Once compilation is successful, transfer the generated executable file to Raspberry Pi. Here’s an example of copying it from macOS to the Raspberry Pi desktop with the name Blink. Assume the Raspberry Pi’s IP address is your_pi_ip_address and the username is pi (please rewrite according to your environment and settings).
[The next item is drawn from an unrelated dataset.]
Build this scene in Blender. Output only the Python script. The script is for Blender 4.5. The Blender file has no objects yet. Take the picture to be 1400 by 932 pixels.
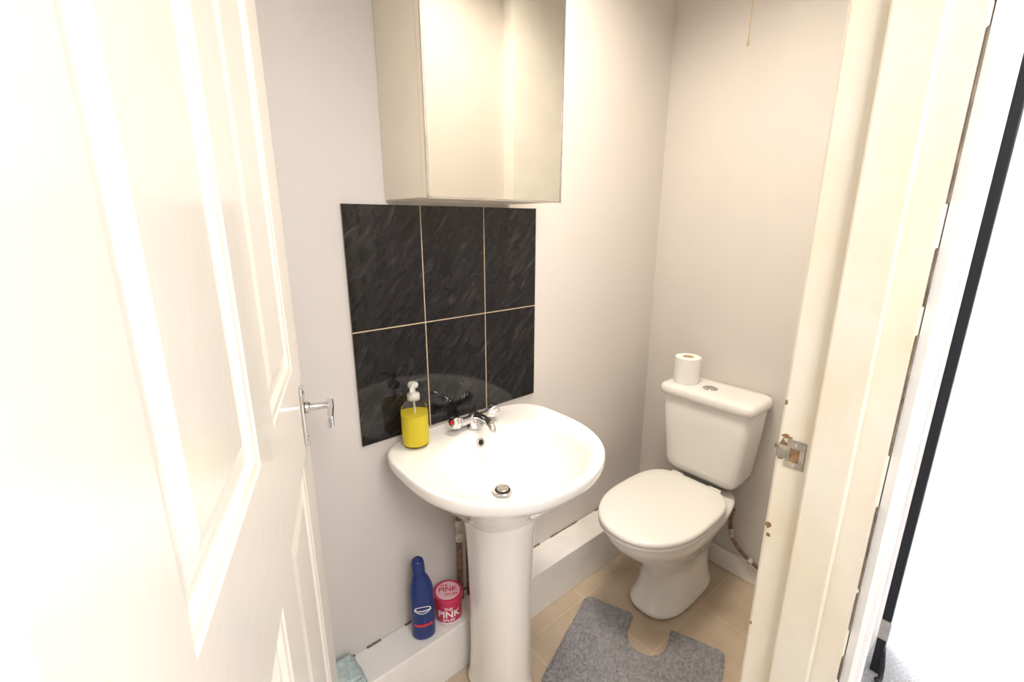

From the project root directory in the macOS terminal, execute the following scp command:

scp target/aarch64-unknown-linux-gnu/release/Blink pi@your_pi_ip_address:~/Desktop/Blink

When you execute the command, you may be prompted for a password depending on your settings. If so, please enter the password you set.

Executing LED Blinking

After transferring the executable file to Raspberry Pi, connect to Raspberry Pi via SSH and execute it.

ssh pi@your_pi_ip_address

Once logged in, navigate to the Desktop, which is the file transfer destination.

cd ~/Desktop

Grant execution permissions to Blink.

chmod +x Blink

Execute Blink. Root privileges may be required to directly operate GPIO. First, execute ./Blink to check if LED blinking works. If it doesn’t work, try executing it with sudo as shown below.

sudo ./Blink

If successful, all tasks in this article are complete.

Summary

Although it’s just an LED blinking, it contains important fundamentals such as:

• Creating Raspberry Pi programs with the Rust language
• Controlling GPIO with a program
• Understanding the mechanism and usage of a breadboard
• Understanding how to build circuits
• Actually building circuits
• Verifying the operation of embedded programs and circuits and confirming full functionality

Being able to do these things allows you to learn more complex circuits and controls, and how to handle components, not just from books but also through experience, which increases efficiency. The Freenove ultimate starter kit for Raspberry Pi provides code and documentation for Python, Java, C language, and Scratch, but I will continue to try implementing with Rust and learn about circuits and embedded systems.